Hm. I wasn't really impressed by UCLA when I visited. I thought their ASW lacked substantive information about the law school. I'm going to USC's law day tomorrow, so we'll see how they stack up.

woeisme wrote:
moneybagsphd wrote:1. Tuition at Cornell is more expensive. So I'm looking at paying 30k/year at Michigan and 25k/year at Cornell, which is about 15k-20k difference. Is this "game changing"?


Well yes and no. If you have a real preference for Michigan, then it's up to you if that preference is worth 15k-20k. To me it's definitely not, but to you it might be.

moneybagsphd wrote: I haven't had a chance to visit Cornell/Ithaca yet. Should I bite the bullet without visiting? I guess I could schedule a last minute trip, but I've been spending so much on travel lately that I'm hesitant.

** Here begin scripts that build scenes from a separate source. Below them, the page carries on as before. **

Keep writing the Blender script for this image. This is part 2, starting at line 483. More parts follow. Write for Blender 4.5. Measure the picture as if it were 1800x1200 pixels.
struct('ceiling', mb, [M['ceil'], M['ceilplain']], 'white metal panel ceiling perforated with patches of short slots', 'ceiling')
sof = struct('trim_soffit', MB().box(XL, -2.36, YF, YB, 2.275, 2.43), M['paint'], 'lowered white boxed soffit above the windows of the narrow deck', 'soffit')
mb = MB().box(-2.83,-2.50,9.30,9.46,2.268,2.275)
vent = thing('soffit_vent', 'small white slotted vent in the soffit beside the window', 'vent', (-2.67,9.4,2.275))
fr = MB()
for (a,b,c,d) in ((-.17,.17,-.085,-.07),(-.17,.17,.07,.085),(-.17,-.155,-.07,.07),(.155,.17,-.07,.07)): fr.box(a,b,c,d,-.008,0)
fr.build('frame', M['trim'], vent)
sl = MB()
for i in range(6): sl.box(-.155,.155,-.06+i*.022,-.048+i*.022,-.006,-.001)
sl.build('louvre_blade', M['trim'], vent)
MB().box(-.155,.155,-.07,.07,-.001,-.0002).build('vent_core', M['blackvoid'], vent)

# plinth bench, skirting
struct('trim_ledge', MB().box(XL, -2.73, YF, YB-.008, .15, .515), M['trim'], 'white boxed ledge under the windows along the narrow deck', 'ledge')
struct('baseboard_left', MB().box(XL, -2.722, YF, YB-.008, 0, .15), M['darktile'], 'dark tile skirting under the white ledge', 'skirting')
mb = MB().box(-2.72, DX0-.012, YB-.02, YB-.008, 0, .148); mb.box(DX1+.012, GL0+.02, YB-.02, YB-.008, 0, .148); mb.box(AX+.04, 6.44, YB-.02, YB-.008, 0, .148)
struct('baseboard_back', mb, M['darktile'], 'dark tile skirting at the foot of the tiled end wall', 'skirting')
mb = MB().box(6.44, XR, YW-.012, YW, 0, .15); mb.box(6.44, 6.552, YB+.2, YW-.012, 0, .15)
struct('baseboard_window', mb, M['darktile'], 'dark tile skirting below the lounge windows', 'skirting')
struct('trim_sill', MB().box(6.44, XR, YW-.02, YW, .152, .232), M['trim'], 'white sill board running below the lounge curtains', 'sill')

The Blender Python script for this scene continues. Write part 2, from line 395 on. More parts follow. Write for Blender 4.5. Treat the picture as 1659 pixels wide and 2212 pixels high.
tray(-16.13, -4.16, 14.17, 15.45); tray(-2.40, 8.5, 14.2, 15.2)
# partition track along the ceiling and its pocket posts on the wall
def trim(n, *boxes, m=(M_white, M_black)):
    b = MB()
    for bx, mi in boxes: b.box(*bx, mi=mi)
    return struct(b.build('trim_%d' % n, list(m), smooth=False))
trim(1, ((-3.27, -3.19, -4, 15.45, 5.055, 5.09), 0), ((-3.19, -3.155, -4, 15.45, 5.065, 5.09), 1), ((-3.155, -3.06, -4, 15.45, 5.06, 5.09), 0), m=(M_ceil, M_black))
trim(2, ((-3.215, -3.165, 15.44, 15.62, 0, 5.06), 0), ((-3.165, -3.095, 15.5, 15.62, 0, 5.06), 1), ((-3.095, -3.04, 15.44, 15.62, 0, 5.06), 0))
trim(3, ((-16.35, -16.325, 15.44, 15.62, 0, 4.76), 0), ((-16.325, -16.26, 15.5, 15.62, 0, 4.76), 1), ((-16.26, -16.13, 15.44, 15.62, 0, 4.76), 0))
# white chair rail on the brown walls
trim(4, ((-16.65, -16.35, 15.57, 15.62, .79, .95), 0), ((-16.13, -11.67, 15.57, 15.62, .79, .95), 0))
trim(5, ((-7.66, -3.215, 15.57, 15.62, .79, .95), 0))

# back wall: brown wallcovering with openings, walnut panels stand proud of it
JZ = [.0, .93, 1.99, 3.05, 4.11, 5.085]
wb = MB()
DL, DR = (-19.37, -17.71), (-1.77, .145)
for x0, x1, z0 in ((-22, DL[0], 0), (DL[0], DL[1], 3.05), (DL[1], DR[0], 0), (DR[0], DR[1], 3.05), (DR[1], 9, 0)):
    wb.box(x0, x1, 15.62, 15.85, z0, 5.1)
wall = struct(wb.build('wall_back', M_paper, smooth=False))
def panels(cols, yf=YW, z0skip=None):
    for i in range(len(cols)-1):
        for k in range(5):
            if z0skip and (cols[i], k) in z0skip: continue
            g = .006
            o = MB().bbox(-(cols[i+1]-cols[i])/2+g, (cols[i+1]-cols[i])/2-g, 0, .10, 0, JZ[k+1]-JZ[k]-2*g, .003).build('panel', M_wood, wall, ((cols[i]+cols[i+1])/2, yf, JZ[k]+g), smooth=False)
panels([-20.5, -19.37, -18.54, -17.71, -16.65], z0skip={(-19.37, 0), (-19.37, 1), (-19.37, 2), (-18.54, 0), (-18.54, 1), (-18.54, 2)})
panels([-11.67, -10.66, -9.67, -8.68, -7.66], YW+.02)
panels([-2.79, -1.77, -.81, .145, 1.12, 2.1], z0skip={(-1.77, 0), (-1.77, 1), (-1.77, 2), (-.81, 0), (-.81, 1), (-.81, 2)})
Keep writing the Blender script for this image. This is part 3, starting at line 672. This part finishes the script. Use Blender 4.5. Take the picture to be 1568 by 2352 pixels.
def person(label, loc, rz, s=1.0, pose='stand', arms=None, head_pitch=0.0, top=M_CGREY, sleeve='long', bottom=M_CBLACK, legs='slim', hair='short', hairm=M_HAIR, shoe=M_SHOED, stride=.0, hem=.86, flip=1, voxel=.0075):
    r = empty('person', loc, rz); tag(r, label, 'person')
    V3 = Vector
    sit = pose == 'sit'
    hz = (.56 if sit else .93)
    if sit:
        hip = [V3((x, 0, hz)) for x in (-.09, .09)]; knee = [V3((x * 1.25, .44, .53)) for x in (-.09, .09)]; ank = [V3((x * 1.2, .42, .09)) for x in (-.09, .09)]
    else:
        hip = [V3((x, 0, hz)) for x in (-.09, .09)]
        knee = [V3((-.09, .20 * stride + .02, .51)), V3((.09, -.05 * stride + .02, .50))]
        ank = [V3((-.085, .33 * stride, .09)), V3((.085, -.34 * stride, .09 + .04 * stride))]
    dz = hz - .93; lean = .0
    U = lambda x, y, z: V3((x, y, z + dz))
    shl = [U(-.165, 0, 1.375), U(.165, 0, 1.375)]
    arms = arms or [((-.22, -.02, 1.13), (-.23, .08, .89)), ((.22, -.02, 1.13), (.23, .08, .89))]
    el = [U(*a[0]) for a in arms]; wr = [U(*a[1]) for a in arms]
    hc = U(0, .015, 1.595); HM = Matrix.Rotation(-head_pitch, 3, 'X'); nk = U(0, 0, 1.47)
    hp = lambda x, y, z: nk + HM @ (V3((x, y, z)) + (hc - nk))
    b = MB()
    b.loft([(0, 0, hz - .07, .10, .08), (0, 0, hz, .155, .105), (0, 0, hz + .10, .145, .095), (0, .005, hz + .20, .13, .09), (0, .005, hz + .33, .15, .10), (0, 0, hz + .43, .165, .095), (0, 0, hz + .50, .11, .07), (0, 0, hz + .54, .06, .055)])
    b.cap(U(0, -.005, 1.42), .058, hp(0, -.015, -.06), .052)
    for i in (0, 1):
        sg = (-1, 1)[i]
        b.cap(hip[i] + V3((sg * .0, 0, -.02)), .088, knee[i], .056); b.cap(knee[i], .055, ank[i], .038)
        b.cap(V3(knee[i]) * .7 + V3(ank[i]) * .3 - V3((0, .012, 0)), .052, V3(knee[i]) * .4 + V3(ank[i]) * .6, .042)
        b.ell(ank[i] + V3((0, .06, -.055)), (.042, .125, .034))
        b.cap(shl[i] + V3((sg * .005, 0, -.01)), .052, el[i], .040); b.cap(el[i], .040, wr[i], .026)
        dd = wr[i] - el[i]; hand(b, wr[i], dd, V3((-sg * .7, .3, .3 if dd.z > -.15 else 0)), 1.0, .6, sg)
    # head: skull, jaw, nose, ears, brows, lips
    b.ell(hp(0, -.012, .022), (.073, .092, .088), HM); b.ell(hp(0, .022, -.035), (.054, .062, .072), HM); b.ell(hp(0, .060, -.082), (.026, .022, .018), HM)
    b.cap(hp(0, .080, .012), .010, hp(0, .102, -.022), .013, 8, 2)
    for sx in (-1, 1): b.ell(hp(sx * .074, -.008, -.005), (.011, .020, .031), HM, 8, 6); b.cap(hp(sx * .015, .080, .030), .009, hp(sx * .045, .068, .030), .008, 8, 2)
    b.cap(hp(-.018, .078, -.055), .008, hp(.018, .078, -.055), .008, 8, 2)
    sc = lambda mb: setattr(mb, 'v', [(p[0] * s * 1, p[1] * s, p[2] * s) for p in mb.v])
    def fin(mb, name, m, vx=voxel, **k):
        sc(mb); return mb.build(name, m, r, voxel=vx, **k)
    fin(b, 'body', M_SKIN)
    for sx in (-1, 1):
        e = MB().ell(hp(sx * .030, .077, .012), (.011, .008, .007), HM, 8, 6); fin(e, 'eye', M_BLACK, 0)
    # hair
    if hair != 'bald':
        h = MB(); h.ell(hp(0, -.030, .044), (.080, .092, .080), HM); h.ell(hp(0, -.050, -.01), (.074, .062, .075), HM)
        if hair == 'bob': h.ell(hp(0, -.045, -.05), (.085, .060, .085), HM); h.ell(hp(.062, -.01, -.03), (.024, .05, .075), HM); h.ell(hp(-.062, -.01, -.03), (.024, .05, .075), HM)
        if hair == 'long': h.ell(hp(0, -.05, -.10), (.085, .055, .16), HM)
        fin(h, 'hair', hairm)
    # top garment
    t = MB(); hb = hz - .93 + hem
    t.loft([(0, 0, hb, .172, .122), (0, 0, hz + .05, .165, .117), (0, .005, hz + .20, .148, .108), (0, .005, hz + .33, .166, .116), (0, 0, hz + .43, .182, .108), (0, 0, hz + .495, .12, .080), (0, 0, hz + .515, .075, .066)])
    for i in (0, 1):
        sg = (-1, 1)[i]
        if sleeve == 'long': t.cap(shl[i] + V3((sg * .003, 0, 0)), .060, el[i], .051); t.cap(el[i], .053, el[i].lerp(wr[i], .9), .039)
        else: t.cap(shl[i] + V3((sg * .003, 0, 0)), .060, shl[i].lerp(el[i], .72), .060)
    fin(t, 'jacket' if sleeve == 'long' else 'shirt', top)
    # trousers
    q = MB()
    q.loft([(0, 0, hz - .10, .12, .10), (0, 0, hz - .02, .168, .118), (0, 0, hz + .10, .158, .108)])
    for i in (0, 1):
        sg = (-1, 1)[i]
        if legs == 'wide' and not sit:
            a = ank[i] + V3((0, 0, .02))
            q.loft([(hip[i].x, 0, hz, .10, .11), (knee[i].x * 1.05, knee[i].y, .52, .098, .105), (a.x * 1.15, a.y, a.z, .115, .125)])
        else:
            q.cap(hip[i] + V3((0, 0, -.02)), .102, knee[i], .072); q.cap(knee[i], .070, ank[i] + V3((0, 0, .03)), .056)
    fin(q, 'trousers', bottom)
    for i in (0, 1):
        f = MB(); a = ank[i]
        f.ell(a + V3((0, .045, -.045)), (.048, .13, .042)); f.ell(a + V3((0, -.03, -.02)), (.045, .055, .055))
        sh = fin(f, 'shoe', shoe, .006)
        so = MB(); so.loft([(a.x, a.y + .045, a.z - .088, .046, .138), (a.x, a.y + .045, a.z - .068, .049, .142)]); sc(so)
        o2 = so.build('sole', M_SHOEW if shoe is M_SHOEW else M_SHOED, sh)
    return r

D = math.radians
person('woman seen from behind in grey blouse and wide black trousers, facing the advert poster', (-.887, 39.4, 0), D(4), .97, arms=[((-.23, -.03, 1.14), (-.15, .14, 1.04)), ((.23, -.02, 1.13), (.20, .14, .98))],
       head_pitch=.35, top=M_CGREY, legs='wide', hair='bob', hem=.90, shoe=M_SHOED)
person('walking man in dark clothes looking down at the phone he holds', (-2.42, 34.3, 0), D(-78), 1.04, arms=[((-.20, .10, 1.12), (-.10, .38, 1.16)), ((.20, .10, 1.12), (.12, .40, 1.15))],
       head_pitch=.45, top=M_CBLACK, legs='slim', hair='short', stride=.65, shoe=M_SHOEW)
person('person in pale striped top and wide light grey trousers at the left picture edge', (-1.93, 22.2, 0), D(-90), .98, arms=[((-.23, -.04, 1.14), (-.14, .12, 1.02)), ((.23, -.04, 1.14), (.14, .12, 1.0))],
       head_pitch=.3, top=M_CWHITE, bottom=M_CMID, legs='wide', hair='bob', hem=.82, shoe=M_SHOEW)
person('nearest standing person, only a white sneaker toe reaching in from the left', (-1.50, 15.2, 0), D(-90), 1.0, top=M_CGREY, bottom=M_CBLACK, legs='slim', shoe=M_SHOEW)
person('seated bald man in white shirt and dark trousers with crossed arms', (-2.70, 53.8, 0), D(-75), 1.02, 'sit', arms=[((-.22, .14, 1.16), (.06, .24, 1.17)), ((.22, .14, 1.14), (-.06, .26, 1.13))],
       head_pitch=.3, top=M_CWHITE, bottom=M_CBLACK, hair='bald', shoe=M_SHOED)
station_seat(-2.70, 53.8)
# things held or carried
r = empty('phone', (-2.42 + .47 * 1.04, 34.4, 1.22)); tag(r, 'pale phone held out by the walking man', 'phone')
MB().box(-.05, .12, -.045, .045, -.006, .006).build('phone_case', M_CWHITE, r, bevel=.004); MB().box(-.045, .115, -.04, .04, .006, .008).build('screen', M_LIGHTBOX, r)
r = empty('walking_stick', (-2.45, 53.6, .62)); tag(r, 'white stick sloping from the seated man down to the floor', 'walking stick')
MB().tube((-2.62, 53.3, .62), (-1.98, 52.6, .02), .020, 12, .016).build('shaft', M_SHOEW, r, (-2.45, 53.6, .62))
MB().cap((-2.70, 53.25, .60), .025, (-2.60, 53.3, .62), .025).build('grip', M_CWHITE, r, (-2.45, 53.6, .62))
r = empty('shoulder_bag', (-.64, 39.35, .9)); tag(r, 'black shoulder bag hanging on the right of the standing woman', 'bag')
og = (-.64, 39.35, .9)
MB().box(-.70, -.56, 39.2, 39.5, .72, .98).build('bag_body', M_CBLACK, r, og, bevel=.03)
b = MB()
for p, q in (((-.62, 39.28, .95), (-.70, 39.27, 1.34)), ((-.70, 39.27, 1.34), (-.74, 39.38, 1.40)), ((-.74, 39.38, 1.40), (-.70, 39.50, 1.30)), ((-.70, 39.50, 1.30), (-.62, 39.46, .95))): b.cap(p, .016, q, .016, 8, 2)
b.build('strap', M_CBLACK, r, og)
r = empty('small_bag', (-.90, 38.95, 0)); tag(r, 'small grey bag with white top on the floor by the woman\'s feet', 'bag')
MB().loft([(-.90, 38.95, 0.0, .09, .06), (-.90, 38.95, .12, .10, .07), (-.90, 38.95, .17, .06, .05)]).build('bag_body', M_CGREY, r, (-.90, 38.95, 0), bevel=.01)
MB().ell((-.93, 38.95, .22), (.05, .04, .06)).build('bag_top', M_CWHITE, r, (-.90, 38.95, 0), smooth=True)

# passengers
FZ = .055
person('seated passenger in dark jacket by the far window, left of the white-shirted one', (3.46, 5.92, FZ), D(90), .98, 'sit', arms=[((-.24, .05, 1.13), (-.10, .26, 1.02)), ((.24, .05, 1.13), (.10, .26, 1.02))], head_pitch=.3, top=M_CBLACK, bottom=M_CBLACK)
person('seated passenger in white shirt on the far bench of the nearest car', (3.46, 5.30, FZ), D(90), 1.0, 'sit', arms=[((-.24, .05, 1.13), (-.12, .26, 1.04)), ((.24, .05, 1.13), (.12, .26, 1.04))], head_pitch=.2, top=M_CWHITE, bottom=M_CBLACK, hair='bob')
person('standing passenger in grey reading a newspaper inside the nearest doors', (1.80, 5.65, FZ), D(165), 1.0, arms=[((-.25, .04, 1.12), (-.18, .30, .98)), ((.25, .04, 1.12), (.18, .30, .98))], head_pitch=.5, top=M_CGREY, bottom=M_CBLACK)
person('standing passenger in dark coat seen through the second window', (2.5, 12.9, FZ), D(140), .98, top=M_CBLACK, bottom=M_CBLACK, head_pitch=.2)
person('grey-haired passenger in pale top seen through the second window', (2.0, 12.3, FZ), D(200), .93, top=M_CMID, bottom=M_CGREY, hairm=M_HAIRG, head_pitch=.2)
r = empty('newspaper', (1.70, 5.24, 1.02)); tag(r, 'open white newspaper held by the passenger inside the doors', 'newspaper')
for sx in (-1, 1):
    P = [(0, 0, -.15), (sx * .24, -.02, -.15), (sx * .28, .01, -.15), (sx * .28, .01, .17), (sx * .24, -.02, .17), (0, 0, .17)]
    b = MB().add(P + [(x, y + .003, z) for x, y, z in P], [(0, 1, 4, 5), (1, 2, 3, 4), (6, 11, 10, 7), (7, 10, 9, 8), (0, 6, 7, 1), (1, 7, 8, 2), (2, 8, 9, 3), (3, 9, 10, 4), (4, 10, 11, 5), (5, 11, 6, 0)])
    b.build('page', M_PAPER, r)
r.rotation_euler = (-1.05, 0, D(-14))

I'm not sure. Some people love Ithaca, others really dislike it. It's a little college town with lots of art and gorges and waterfalls. It's not urban. Not sure what to advise about attending without visiting. I went to Cornell and I know that a number of my classmates had chosen to attend without visiting first. So, I mean, it's not unheard of. Note sure what to advise.

moneybagsphd wrote:3. Graded LRW section at Cornell vs. Ungraded LRW section at Michigan. I have also heard that the environment at Cornell is generally more competitive. Any truth to this?


Truth to the graded LRW, yes. Not sure if that's a basis for deciding on a law school though since, in any event, you're going to have to be doing the work. Truth to the more competitive environment at Cornell? I haven't attended another law school so it'd speculative for me to say, but I'd highly, highly doubt it. Law school is inherently competitive insofar as most people want to do well. But I found the Cornell student body to be extremely supportive and conscientious. Everyone shares notes, etc.

moneybagsphd wrote:4. I don't like the moral proviso attached to my Cornell scholarship-- "there is a moral obligation to repay the law school if future financial circumstances permit."


That's kinda weird. It sounds pretty unenforceable and silly to me though. I wouldn't get hung up on it.

Thanks. This is all really useful advice. I'm gonna look into booking a last minute trip to Cornell.